The money was transferred even though records showed Rivero had not started construction, did not have builders' risk insurance to protect the county from liability, and had not paid the required $10,000 commitment fee to the Housing Agency.

The Housing Agency later paid another $264,000 for the project. Nothing has ever been built. Today, the lot sits empty, strewn with tires and beer bottles.

Even with that project stalled, the Housing Agency gave Rivero's company $816,000 in 2004 for another affordable housing project in Little Havana. Instead of spending the money on construction, however, records show Rivero told the agency he was going to use most of the tax dollars to pay down private debt.

No homes were ever built.

Besides the $1.6 million from the Housing Agency, the city of Miami's Department of Community Development paid Rivero's company $530,000 for one of the two stalled building projects.

`BEST INTEREST'

In his resignation letter to the parking authority, Rivero wrote, "I believe that it is in my own best interest to devote the time I normally dedicate voluntarily to the agency to other, more pressing, personal needs. In addition, I will take this opportunity to spend more time with my family and three young children."

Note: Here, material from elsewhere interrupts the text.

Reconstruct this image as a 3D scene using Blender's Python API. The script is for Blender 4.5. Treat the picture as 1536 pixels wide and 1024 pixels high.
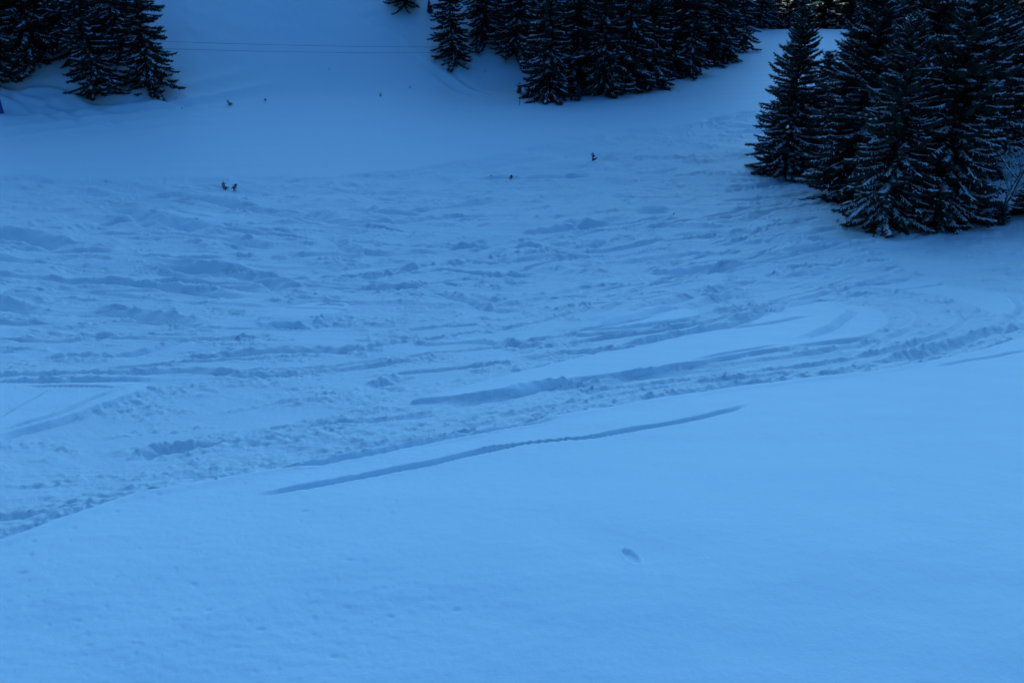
import bpy, math, random
import numpy as np
for o in list(bpy.data.objects): bpy.data.objects.remove(o)
SC = bpy.context.scene
COL = SC.collection
R = math.radians
# ------------------------------------------------------------------ camera, sky, sun, exposure
PITCH = R(25.0)
FPX = 1200.0                      # focal length in photo pixels (1536 wide)
cam_d = bpy.data.cameras.new('camera'); cam = bpy.data.objects.new('camera', cam_d)
COL.objects.link(cam); SC.camera = cam
cam.location = (0, 0, 0); cam.rotation_euler = (math.pi/2 - PITCH, 0, 0)
cam_d.sensor_width = 36; cam_d.lens = FPX/1536*36
cam_d.clip_start = 0.05; cam_d.clip_end = 5000
SUN_EL, SUN_AZ = R(38), R(184)    # azimuth from +Y clockwise: behind the viewer
w = bpy.data.worlds.new('World'); SC.world = w; w.use_nodes = True
nt = w.node_tree; bg = nt.nodes['Background']
sky = nt.nodes.new('ShaderNodeTexSky'); sky.sky_type = 'NISHITA'; sky.sun_disc = False
sky.sun_elevation = SUN_EL; sky.sun_rotation = SUN_AZ
sky.altitude = 1800; sky.air_density = 1.0; sky.dust_density = 0.0; sky.ozone_density = 2.5
tint = nt.nodes.new('ShaderNodeMix'); tint.data_type = 'RGBA'; tint.blend_type = 'MULTIPLY'; tint.inputs['Factor'].default_value = 1
tint.inputs['B'].default_value = (.62, 1.0, 1.0, 1)      # the camera's daylight balance turns open shade blue
# added sky gradient: brightened ahead, dimmed and blued behind, to darken the far hillside
tcw = nt.nodes.new('ShaderNodeTexCoord'); dot = nt.nodes.new('ShaderNodeVectorMath'); dot.operation = 'DOT_PRODUCT'; dot.inputs[1].default_value = (0, .97, .24)
mr = nt.nodes.new('ShaderNodeMapRange'); mr.inputs['From Min'].default_value = -.2; mr.inputs['From Max'].default_value = .95; mr.interpolation_type = 'SMOOTHSTEP'
grad = nt.nodes.new('ShaderNodeMix'); grad.data_type = 'RGBA'; grad.inputs['A'].default_value = (.0, .265, .57, 1); grad.inputs['B'].default_value = (1.40, 1.95, 1.68, 1)
nt.links.new(tcw.outputs['Generated'], dot.inputs[0]); nt.links.new(dot.outputs['Value'], mr.inputs[0]); nt.links.new(mr.outputs[0], grad.inputs['Factor'])
nt.links.new(grad.outputs['Result'], tint.inputs['B'])
nt.links.new(sky.outputs[0], tint.inputs['A']); nt.links.new(tint.outputs['Result'], bg.inputs[0]); bg.inputs[1].default_value = 0.15
sl = bpy.data.lights.new('sun', 'SUN'); sl.energy = 2.0; sl.angle = R(0.5); sl.color = (1, .88, .68)
so = bpy.data.objects.new('sun', sl); COL.objects.link(so)
so.location = (0, -100, 60)
from mathutils import Vector
sd = Vector((math.sin(SUN_AZ)*math.cos(SUN_EL), math.cos(SUN_AZ)*math.cos(SUN_EL), math.sin(SUN_EL)))
so.rotation_euler = (-sd).to_track_quat('-Z', 'Y').to_euler()
SC.view_settings.view_transform = 'Standard'; SC.view_settings.look = 'None'
SC.view_settings.gamma = 1; SC.view_settings.exposure = 1.08
SC.render.engine = 'CYCLES'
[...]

As chairman of the parking authority, Rivero played a key role in setting policy for a quasi-independent government agency that manages more than 22,000 parking spaces and last year boasted revenues of nearly $14 million. The parking authority will begin discussions on how to fill Rivero's vacancy on Wednesday, though the selection process may take several months to complete.

AGENCY SHAKE-UP

Rivero's resignation follows a severe Housing Agency shake-up prompted by the growing scandal.

Last week, County Manager George Burgess ousted six agency officials as well as its former director. At a public rally on Friday, affordable-housing advocates held up pictures of Rivero and others involved in the Housing Agency's problems. His parking authority resignation, community leaders said, is only the first step toward accountability.

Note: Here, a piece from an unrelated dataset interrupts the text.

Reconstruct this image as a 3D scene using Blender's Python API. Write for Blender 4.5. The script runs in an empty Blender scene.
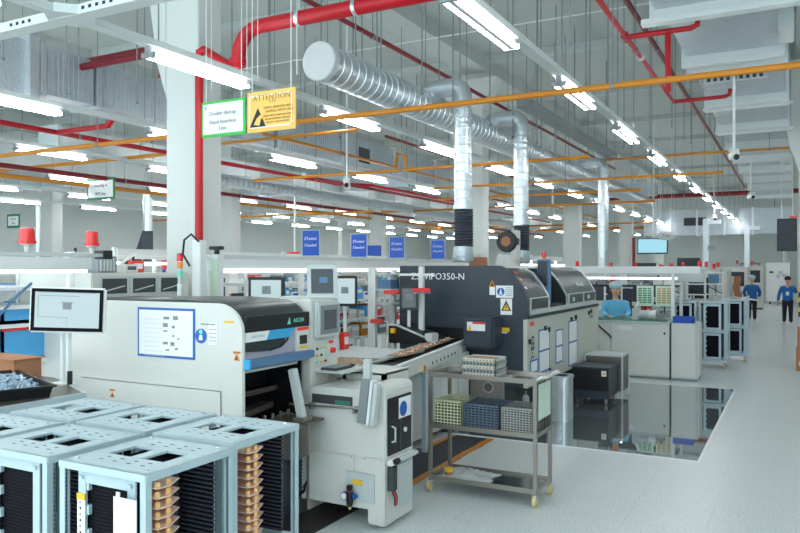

"At the very least, the county should be calling him in for questioning and to make him accountable for what he took and what he plans to do to pay it back," said Denise Perry, with the Power U Center for Social Change.

Said Sushma Sheth of the Miami Workers Center: "This should be just the beginning. We need a systematic overhaul of the rules and structures to weed this out; we need public oversight over public money for housing."